--- Start Supplied data ---

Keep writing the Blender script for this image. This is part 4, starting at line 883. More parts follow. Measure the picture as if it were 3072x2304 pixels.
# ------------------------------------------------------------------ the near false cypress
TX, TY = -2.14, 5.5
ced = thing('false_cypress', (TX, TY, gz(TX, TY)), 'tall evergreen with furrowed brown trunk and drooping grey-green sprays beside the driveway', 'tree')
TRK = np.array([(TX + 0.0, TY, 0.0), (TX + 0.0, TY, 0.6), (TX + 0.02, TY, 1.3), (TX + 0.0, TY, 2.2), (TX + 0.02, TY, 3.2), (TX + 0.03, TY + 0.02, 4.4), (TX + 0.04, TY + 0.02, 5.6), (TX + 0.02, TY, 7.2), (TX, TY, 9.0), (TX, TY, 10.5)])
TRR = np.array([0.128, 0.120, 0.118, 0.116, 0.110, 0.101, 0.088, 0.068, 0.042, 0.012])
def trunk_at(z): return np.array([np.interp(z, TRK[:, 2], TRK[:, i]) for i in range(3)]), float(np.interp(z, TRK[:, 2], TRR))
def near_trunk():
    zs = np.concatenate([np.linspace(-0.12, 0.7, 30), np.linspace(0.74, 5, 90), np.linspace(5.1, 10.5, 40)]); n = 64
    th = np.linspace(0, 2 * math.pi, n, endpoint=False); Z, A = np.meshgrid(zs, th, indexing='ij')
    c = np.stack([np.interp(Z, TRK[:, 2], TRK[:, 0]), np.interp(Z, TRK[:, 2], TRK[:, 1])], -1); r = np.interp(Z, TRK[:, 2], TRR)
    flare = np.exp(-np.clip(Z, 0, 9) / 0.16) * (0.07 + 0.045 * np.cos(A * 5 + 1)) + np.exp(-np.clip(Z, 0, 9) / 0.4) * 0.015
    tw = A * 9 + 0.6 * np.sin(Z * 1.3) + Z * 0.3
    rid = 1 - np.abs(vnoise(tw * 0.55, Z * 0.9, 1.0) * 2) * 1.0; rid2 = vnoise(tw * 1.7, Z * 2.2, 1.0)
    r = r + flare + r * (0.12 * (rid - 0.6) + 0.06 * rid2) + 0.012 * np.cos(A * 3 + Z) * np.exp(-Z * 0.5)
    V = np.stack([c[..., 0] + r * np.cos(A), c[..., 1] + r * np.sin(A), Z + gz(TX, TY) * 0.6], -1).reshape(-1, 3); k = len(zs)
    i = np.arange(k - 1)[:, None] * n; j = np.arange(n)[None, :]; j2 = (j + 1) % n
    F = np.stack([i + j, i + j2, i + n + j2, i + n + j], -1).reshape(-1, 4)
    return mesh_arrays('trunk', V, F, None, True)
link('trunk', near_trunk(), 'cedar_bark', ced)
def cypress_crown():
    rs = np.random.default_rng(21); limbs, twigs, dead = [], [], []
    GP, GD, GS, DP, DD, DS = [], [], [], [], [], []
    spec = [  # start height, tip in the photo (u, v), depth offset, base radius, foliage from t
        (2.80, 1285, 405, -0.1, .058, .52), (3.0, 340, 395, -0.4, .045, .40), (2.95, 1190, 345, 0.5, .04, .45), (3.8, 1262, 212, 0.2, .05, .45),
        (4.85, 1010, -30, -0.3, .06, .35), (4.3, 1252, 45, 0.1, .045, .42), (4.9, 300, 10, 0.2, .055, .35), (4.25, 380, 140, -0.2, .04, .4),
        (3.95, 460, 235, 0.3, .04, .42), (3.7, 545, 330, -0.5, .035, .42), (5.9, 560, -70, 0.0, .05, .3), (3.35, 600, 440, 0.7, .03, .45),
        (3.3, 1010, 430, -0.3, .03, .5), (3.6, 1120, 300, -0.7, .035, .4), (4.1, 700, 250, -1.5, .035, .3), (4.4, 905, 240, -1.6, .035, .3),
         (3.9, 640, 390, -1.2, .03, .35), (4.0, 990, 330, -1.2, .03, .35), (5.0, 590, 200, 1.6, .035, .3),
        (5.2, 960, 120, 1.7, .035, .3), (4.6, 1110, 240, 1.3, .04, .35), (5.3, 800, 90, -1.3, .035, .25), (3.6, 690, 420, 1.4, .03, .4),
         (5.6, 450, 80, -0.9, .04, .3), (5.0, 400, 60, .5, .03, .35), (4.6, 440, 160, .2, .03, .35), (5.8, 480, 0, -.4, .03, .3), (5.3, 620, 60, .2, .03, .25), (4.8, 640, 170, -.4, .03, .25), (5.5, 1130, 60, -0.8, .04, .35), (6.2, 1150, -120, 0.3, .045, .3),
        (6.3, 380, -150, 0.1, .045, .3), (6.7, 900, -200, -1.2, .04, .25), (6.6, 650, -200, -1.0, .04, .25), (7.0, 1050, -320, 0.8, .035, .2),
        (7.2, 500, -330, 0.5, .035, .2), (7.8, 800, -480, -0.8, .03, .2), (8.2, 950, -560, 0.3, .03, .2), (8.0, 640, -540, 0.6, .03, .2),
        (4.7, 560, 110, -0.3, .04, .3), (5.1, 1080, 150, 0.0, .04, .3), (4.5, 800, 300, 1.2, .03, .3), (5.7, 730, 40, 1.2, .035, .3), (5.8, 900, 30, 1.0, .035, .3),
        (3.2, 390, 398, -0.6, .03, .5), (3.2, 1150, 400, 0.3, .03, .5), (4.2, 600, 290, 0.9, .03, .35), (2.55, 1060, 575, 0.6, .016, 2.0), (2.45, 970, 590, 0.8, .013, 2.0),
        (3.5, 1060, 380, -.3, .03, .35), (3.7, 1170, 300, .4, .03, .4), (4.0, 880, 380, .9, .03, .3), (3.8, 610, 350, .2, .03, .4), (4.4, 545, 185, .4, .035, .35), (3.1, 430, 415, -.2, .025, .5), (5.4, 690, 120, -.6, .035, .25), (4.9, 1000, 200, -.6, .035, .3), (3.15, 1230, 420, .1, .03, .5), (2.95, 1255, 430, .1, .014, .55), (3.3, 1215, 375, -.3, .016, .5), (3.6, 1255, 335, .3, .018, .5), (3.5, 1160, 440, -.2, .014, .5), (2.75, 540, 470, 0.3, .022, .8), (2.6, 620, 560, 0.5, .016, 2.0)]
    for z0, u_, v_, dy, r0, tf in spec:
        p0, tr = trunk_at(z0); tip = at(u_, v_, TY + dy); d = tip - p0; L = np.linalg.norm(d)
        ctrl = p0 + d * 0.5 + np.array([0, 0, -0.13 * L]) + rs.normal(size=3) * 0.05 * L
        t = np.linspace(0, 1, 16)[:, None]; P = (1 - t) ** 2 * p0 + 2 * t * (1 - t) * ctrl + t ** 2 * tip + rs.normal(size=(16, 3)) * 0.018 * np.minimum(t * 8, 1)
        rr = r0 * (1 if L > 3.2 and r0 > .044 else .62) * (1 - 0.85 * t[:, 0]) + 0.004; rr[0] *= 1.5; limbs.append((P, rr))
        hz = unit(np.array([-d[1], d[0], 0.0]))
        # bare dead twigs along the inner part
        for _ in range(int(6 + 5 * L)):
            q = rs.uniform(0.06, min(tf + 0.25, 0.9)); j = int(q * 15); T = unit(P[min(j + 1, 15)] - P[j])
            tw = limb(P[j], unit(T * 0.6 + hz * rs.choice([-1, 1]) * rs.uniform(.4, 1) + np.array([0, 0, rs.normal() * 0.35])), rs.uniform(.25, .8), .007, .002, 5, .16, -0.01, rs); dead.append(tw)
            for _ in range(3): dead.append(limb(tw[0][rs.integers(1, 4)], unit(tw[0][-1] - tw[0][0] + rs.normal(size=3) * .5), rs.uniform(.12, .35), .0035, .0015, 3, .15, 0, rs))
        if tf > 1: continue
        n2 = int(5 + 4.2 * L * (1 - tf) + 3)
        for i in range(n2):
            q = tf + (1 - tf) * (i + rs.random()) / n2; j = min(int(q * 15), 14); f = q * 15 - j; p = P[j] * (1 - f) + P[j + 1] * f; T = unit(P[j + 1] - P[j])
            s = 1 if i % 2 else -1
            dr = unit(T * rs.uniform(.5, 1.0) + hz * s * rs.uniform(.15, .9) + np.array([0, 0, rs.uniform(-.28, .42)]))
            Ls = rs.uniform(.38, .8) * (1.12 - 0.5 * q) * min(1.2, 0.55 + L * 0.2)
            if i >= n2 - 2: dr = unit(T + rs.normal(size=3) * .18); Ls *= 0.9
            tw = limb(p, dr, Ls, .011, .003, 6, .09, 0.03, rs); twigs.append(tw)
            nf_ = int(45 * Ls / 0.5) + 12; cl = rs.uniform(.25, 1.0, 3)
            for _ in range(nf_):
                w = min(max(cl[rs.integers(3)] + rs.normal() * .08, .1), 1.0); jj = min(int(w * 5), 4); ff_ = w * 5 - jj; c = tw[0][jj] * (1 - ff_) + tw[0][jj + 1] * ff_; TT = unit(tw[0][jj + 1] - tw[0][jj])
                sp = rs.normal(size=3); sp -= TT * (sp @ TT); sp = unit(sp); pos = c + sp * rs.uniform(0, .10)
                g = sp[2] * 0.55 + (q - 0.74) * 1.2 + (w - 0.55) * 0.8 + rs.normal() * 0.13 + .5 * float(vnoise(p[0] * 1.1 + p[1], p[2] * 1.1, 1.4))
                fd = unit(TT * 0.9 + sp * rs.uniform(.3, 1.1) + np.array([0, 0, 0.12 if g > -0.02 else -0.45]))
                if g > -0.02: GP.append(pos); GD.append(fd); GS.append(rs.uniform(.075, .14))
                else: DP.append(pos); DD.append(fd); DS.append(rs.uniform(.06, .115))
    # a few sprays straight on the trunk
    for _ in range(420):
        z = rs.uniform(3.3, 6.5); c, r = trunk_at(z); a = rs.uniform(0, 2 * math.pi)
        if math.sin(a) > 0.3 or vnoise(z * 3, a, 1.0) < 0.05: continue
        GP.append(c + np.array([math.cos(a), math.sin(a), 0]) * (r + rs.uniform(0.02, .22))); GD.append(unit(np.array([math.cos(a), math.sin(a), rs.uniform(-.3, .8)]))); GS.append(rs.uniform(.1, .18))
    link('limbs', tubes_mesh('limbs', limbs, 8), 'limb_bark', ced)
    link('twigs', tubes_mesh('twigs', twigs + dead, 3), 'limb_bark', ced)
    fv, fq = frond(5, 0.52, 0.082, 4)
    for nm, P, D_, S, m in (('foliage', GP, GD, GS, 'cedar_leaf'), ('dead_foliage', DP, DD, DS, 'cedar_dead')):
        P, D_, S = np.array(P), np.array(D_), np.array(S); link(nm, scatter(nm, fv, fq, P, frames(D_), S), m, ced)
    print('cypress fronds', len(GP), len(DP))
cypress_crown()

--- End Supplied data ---

The problem =
Pick each line holding the word "part" out of the data and copy it.

Task solution =
Keep writing the Blender script for this image. This is part 4, starting at line 883. More parts follow. Measure the picture as if it were 3072x2304 pixels.
        # bare dead twigs along the inner part